Meteorite Mineralogy  

Alan E. Rubin and Chi Ma

Meteorites are rocks from outer space that reach the Earth; more than 60,000 have been collected. They are derived mainly from asteroids; a few hundred each are from the Moon and Mars; some micrometeorites derive from comets. By mid 2020, about 470 minerals had been identified in meteorites. In addition to having characteristic petrologic and geochemical properties, each meteorite group has a distinctive set of pre-terrestrial minerals that reflect the myriad processes that the meteorites and their components experienced. These processes include condensation in gaseous envelopes around evolved stars, crystallization in chondrule melts, crystallization in metallic cores, parent-body aqueous alteration, and shock metamorphism. Chondrites are the most abundant meteorites; the major components within them include chondrules, refractory inclusions, opaque assemblages, and fine-grained silicate-rich matrix material. The least-metamorphosed chondrites preserve minerals inherited from the solar nebula such as olivine, enstatite, metallic Fe-Ni, and refractory phases.
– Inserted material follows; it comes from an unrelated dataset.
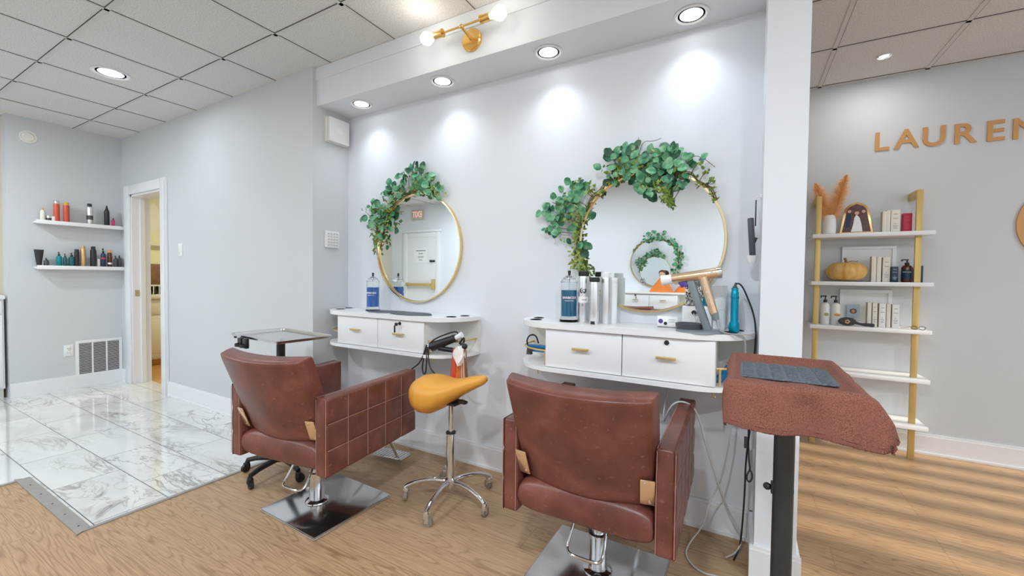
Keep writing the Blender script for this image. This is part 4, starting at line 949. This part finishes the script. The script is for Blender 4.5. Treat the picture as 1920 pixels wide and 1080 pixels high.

Other minerals in chondrites formed on their parent asteroids during thermal metamorphism (such as chromite, plagioclase and phosphate), aqueous alteration (such as magnetite and phyllosilicates) and shock metamorphism (such as ringwoodite and majorite). Differentiated meteorites contain minerals formed by crystallization from magmas; these phases include olivine, orthopyroxene, Ca-plagioclase, Ca-pyroxene, metallic Fe-Ni and sulfide. Meteorites also contain minerals formed during passage through the Earth’s atmosphere and via terrestrial weathering after reaching the surface. Whereas some minerals form only by a single process (e.g., by high-pressure shock metamorphism or terrestrial weathering of a primary phase), other meteoritic minerals can form by several different processes, including condensation, crystallization from melts, thermal metamorphism, and aqueous alteration.